CeraVe products are available at Boots, Cult Beauty, Look Fantastic, Target, Ulta, and Walmart

Neutrogena products are available at Boots, Look Fantastic, Neutrogena, Target, and Ulta

FAQs

Is CeraVe or Neutrogena better for dry skin? 

CeraVe, no contest. Their whole thing is ceramides and if you have dry skin your barrier is basically broken and ceramides are what fix it. Neutrogena makes good stuff but dry skin is just not who they’re talking to.

Can I use these with benzoyl peroxide or acids like glycolic and lactic acid? 

You can but don’t go crazy with it. If you’re already on strong actives your skin is working hard enough so you want your moisturizer to chill things out not add to the pile. CeraVe is great for that. And if you’re thinking about the Neutrogena acne moisturizer just know it already has salicylic acid in it so throwing benzoyl peroxide or glycolic acid on top of that is kind of asking for a meltdown.

Which one should I grab if I’ve never tried either? 

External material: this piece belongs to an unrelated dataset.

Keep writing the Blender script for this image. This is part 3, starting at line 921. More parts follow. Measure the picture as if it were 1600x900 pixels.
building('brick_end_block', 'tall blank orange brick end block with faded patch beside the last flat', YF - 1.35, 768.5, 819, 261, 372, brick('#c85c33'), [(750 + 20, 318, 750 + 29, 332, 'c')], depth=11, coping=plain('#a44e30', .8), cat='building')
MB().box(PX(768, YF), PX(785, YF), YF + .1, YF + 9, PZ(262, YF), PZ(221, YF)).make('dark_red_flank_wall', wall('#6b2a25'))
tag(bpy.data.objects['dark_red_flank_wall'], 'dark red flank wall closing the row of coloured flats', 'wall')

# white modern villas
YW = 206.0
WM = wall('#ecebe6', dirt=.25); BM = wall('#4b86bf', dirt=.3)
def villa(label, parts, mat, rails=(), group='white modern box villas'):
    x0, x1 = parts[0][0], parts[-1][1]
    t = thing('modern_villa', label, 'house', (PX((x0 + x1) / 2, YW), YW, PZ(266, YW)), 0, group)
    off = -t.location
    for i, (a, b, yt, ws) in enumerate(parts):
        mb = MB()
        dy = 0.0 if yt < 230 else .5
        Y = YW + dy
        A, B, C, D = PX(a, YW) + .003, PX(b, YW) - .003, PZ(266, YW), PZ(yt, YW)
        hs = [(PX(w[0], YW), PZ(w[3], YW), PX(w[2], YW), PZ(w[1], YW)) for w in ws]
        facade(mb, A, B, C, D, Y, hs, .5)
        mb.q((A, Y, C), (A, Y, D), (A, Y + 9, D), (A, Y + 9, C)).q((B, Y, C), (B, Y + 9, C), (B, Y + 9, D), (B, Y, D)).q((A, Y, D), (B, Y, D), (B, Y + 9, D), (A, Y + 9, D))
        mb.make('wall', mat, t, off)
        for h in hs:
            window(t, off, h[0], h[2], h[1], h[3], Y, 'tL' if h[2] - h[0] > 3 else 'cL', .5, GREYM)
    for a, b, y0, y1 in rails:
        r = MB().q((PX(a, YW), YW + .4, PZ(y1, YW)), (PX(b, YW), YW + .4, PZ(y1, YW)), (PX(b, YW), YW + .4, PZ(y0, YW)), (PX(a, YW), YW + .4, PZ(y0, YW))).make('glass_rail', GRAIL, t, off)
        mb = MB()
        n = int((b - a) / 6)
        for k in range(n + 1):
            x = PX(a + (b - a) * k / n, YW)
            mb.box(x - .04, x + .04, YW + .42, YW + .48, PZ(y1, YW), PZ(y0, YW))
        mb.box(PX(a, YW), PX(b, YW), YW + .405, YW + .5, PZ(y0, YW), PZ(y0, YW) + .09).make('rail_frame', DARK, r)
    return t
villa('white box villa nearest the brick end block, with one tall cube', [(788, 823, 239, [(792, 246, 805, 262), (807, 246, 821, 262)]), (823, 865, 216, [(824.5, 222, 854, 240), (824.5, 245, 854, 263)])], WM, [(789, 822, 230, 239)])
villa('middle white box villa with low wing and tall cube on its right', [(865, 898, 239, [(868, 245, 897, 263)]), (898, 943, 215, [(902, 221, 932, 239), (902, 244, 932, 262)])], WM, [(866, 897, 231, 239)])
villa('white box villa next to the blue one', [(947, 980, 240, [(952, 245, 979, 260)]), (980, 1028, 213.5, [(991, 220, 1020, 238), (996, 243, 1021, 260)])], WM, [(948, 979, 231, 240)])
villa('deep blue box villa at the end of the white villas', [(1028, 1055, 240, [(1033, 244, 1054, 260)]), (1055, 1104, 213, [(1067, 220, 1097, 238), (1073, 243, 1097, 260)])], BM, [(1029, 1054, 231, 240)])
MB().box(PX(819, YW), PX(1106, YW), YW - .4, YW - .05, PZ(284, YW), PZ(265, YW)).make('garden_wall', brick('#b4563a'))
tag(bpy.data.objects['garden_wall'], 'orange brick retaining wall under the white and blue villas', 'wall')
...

Honestly just get CeraVe. Works for basically everyone, won’t break you out, won’t cause drama, and it’s not just TikTok hype either because the ingredients are actually doing what they say. Neutrogena is great once you figure out what your skin actually needs but when you’re just starting out CeraVe is the one.

The Bottom Line

Here’s the honest truth: CeraVe is the better brand if your skin is struggling. It’s built around fixing your barrier and it does that better than Neutrogena does. Full stop. Neutrogena is the better brand if your skin is basically fine and you just need something that works for your specific situation – oily, acne-prone, wants lightweight hydration. They’re good at that. The Hydro Boost line especially has earned its cult status for a reason. But if you’re standing in the drugstore aisle not really knowing what your skin needs, just that it’s not happy? Grab the CeraVe. You’re less likely to go wrong with it.